I’m a little frightened to name the most bizarre thing I’ve ever seen on a two-wheeler. Every time I think I’ve seen it, something stranger floats into view. But there was the case of the Cambodian pig, which I cannot get out of my mind.
It was Christmas day, 2008, late in the morning. I was awfully tired from getting up early to watch the sun rise at Angkor. Nevertheless, I was not dreaming when a motorcycle whizzed past my tuk-tuk, carrying on the back of it a pig. It was no piglet, but a grown-up healthy pig. It lay on its back, feet in the air, and I saw that it was tied to two narrow boards that kept it from flopping limply in an arc over the saddle. It was perpendicular to the motorcycle, so I had a good view of the whole pig, which lay perfectly still. I decided that it was dead, and that I had become an unwilling participant in a pig funeral cortege. I stared at it, fascinated, wondering who had figured out how to tie such a big pig safely onto a motorcycle, and how many people it had taken to lift the poor creature onto the vehicle.
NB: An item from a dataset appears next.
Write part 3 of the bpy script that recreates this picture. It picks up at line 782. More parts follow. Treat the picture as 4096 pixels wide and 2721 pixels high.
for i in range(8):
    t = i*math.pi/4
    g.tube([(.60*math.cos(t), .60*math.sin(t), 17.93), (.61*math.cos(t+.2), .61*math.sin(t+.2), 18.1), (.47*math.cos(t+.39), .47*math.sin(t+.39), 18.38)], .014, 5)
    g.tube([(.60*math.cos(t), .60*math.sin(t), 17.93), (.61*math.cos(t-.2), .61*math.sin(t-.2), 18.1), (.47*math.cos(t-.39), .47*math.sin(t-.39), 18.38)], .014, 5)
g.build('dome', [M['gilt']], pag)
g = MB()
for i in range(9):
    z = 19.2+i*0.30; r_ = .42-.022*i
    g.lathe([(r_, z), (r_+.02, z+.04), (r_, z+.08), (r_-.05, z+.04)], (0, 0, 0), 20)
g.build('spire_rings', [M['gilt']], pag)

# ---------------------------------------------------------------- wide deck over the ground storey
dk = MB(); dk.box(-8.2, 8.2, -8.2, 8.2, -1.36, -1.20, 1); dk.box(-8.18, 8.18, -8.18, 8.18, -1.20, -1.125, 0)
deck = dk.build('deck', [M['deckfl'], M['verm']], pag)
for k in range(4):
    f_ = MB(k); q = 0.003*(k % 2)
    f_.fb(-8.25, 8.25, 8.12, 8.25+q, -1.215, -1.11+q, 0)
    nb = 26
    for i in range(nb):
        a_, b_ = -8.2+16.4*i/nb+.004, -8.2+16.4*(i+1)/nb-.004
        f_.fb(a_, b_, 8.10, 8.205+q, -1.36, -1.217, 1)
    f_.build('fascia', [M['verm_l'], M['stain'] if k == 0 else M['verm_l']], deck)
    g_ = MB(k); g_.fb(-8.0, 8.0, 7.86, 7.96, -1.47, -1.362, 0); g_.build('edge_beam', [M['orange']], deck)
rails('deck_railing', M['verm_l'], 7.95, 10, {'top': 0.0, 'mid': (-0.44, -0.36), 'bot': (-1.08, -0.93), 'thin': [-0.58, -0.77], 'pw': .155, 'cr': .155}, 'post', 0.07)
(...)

Later, napping in my room, I realized that the big had had no visible wounds. Maybe it had been alive? But that presented another question, namely how do you catch a pig and hold it down while tying it securely to the back of a motorcycle?
I went out again that afternoon. I visited “the silk farm,” a place where beautiful ladies sat on the floor with strands of silk flowing through their fingers, moving bobbins back and forth to weave ikat patterns in the fabric they wove, and receiving the extra silkworms to eat with their lunches as a perk of the job. On the way back, a motorcycle whizzed past my tuk-tuk, carrying on the back of it a pig. It was another grown-up healthy pig, possibly a sibling of the one I had seen earlier, as it seemed about the same shape and size. Certainly it was tied to the motorcycle in exactly the same way, feet in the air, supported by two boards. I had not ceased marveling when another pig-carrying motorcycle sped past, and then another. The last one slowed a bit as it overtook the tuk-tuk and I saw the animal wiggle one of its legs just the smallest bit. The pigs were alive!
I felt grateful for that, even though I knew that it might not be for long. It is far nicer to remember fat, living pigs darting past, living dangerously on their motorcycles.
But I’m still left with the burning question: How do you tie a pig to a motorcycle? I can imagine looping rope through coconut stems or banana stalks, around buckets or baskets, wrapping and tightening and knotting until my hands hurt but I am satisfied that my things are safe. I can even imagine, when I force myself, flying along behind a driver I don’t quite trust, clinging for dear life to a child or a windowpane or a section of pipe. But I still cannot imagine, really cannot picture how those pigs made their ascent to the backs of their motorcycles.
Sunday, August 15, 2010
Roses
Last week when I stepped out onto the main street, I saw confetti in the road. There's no sidewalk, just a paved road for the cars and a smelly, dusty shoulder for anyone unfortunate enough to be walking. And that day, the road was covered with bright pinky-red and white confetti. No, the red was rose petals. I peered down at my feet as I trotted along. The white bits were long and thin, and for a moment I thought they might be jasmine petals. But they were puffed rice. I looked up. The street was still covered with rose petals and puffed rice, and a few whole roses lay in the road as well. I pictured a wedding car strewing flowers and rice as it passed. It didn't seem likely, though. Weddings are so common, and I've never seen such a thing before.
I remembered seeing a funeral procession long ago, my first year in India. The man pushing the wheeled bier kept reaching up to the garlands that hung just above his forehead to pull off a few petals and drop them along his path. But those were marigolds. Today's carpet of flowers was not for a funeral.
As I turned the corner, I smelled roses over the ordinary myriad of odors. Perhaps they had poured out rose water as well. How else could the fragrance of roses compete with reek of an open drain? But the road was strewn with petals far as the eye could see. I remembered the Ganesh temple down the way just out of sight, and imagined an open cart with a silver statue of the god inside. Perhaps it had moved slowly up the street as priests and devotees showered the god with roses and rice.
Who knew? Probably everyone else in town, but not I. I was just grateful as I waited for the bus and smelled the flowers.